Greenberg faced a lot of prejudice. He played for the Detroit Tigers in a city whose leading citizen, Henry Ford, was a virulent anti-Semite. One of his teammates was a country boy who had never met a Jew before and literally expected Greenberg to have horns. But Greenberg never took it personally and never became bitter. He said that it made him work harder because if he failed, “I wasn’t a bum; I was a Jewish bum.” Not a religious or observant man, he was very aware of his role as a symbol, and, as a fan notes, “he wore his Jewishness on his sleeve and in his heart.” At the end of his career, he helped support another baseball player he perhaps understood better than anyone — Jackie Robinson.

Greenberg missed four seasons at the top of his career because he was serving in WWII. And at the end of his career he was impulsively traded by an owner who mistakenly thought he was thinking of leaving. He spoke of those incidents with regret, but without anger.
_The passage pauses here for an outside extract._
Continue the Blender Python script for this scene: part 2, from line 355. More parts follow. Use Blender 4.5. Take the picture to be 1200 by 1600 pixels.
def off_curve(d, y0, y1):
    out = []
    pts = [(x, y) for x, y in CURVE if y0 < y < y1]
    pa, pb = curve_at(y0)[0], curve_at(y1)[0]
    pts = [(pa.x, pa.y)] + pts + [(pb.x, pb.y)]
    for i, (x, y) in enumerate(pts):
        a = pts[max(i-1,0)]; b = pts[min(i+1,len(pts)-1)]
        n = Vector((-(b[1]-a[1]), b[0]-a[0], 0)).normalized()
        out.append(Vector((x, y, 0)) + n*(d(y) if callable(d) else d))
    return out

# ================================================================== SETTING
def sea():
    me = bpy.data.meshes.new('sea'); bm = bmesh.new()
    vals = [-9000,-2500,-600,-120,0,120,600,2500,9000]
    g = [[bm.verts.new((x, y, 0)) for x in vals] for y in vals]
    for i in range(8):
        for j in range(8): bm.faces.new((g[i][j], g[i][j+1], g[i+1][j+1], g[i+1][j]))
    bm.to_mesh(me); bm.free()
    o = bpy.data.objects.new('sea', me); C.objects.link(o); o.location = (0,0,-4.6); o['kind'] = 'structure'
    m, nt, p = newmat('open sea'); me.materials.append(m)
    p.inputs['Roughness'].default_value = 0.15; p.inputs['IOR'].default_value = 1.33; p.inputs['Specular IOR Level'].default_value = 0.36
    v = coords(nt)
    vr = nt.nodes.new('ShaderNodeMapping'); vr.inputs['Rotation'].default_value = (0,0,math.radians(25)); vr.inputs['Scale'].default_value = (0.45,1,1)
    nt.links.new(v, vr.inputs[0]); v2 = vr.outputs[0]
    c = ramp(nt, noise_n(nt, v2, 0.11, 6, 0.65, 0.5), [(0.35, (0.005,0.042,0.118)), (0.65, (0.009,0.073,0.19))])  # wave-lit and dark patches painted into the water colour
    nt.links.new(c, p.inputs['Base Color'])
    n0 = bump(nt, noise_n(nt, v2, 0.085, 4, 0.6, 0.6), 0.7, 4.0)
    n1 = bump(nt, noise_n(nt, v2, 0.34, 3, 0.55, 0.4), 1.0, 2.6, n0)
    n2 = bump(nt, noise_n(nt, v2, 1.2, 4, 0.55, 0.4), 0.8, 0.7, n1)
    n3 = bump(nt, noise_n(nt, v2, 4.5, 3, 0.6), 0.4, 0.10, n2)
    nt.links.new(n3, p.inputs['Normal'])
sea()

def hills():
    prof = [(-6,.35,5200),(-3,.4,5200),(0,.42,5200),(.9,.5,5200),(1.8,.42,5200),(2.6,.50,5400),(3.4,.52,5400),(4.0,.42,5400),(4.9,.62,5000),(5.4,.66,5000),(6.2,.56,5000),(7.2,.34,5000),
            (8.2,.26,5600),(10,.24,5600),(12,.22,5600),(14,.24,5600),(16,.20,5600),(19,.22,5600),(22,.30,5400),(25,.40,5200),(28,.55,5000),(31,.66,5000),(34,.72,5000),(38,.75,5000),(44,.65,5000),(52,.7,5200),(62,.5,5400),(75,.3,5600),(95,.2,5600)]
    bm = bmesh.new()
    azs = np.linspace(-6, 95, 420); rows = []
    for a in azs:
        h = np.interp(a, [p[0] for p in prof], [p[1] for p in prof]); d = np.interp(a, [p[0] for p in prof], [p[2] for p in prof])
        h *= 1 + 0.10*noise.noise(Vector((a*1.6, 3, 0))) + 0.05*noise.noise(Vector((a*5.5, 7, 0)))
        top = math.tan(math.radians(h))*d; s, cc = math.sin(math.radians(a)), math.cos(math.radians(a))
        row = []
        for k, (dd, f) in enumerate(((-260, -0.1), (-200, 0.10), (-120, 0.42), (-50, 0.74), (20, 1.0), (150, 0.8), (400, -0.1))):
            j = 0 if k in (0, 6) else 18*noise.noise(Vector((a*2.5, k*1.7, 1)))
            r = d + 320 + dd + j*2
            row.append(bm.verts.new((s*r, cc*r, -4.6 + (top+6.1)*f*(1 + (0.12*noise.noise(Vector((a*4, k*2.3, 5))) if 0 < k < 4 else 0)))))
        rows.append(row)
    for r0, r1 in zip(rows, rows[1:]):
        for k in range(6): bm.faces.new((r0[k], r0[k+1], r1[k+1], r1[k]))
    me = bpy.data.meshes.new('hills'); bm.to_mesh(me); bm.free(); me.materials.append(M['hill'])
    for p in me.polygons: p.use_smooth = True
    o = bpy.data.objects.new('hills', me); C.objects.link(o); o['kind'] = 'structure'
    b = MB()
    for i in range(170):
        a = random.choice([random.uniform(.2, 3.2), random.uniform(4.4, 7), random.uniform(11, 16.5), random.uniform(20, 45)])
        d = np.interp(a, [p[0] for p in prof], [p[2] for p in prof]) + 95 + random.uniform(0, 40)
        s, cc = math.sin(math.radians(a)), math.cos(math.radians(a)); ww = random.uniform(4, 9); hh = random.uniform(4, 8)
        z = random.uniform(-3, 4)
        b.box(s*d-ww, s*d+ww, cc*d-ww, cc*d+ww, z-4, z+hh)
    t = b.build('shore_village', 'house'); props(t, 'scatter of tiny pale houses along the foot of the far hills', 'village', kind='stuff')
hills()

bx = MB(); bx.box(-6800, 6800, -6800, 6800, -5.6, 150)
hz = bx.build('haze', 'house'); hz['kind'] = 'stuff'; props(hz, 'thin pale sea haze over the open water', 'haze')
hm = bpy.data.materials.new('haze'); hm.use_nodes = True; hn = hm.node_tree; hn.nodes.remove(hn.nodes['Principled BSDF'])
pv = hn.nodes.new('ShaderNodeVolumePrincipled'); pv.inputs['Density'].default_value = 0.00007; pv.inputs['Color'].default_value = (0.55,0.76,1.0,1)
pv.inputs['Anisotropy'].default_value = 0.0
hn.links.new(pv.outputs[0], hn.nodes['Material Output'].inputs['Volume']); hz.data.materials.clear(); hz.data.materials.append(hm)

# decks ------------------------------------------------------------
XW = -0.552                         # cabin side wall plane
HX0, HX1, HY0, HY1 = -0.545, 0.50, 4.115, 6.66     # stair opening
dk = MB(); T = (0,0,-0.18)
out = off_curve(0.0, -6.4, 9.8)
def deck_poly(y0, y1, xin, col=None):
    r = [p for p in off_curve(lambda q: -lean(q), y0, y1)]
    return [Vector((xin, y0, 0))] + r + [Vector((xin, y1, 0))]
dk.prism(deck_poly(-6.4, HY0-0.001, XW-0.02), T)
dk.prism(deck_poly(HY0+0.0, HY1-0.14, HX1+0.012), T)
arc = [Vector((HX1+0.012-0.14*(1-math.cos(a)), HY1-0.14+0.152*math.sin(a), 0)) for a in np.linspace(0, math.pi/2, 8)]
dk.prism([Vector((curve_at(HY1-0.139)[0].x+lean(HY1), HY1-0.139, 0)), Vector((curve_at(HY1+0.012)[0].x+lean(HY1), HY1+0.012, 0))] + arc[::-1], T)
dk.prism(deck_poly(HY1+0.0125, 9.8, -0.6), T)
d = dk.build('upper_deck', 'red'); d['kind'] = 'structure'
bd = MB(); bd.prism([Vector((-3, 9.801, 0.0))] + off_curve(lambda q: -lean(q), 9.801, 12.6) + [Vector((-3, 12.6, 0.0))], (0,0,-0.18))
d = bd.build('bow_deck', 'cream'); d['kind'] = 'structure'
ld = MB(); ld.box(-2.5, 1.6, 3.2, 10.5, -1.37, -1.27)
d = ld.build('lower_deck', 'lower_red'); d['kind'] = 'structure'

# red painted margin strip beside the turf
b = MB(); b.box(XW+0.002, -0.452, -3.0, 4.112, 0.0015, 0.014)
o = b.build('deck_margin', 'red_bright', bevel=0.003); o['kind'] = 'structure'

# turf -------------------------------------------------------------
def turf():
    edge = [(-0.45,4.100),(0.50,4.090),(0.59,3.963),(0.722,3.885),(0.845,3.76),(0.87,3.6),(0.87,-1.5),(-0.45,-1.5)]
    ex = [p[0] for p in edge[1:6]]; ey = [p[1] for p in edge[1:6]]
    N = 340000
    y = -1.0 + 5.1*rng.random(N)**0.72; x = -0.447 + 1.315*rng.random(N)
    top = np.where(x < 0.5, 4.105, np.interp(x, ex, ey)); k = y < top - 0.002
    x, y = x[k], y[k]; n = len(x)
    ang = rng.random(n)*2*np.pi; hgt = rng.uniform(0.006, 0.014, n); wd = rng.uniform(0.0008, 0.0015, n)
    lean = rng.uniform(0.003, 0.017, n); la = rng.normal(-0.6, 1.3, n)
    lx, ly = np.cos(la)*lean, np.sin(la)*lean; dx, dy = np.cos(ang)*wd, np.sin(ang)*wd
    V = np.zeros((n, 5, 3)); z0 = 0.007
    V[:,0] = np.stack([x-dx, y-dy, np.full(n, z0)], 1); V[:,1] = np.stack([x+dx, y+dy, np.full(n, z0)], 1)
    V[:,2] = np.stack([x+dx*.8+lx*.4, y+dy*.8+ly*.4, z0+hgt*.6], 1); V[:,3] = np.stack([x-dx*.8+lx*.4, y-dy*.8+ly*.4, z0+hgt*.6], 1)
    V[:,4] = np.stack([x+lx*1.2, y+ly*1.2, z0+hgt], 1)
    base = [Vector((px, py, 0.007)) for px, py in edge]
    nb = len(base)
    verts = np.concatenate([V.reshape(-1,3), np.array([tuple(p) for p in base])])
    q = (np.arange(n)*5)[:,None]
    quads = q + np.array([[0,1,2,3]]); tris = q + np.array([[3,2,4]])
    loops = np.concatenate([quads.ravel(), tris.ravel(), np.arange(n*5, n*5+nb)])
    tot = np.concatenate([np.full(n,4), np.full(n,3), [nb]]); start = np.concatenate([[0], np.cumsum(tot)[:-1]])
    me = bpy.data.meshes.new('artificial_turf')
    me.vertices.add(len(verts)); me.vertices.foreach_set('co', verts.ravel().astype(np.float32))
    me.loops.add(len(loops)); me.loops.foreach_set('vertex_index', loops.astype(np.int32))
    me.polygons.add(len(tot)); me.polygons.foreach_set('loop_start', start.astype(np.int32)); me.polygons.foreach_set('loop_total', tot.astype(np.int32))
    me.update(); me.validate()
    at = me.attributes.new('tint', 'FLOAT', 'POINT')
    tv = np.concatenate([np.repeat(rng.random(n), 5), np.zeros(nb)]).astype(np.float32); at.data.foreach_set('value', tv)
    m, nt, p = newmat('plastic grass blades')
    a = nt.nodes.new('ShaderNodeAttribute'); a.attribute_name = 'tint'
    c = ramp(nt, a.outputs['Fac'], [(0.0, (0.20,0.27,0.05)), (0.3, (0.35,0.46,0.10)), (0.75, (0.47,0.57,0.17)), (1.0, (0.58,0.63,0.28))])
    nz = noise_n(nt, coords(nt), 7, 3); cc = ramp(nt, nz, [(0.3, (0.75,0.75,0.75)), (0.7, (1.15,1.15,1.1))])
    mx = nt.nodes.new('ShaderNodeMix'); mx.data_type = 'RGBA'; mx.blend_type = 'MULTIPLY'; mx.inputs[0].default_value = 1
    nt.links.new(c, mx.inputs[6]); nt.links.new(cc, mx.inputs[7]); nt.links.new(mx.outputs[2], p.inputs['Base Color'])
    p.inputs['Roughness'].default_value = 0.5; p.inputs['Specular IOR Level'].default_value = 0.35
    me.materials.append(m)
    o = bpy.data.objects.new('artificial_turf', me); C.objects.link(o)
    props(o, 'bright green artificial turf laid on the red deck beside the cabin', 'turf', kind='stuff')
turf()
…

One of the great treats of this movie is see not just how well Greenberg handled adversity, but how well he handled fame and success, remaining humble, honest, and dedicated through it all.

Perhaps most revealing of Greenberg’s character was the one statistic that he cared about, in this most statistic-ridden of sports — RBIs. He loved being the one who batted clean-up, “the guy that comes up at the clutch, changes the ball game, makes all the difference.” He could have gone for the home run record, but he was the ultimate team player.

His teammates and friends talk, also, about his dedication. He was the hardest-working of ball-players, paying anyone he could find to pitch to him for extra batting practice and even stripping down in a friend’s dress-making studio so he could examine his batting stance in a three-way mirror.

Parents should know that while younger kids might not understand the movie, there is nothing objectionable in it — and how many of today’s sports figures could inspire a documentary about which that statement could be made?

Families who see this movie should talk about America’s history of prejudice and about the different ways that people handle adversity — and success. Families who enjoy this movie will also enjoy Ken Burns’ “Baseball” documentary, broadcast on PBS and available on video.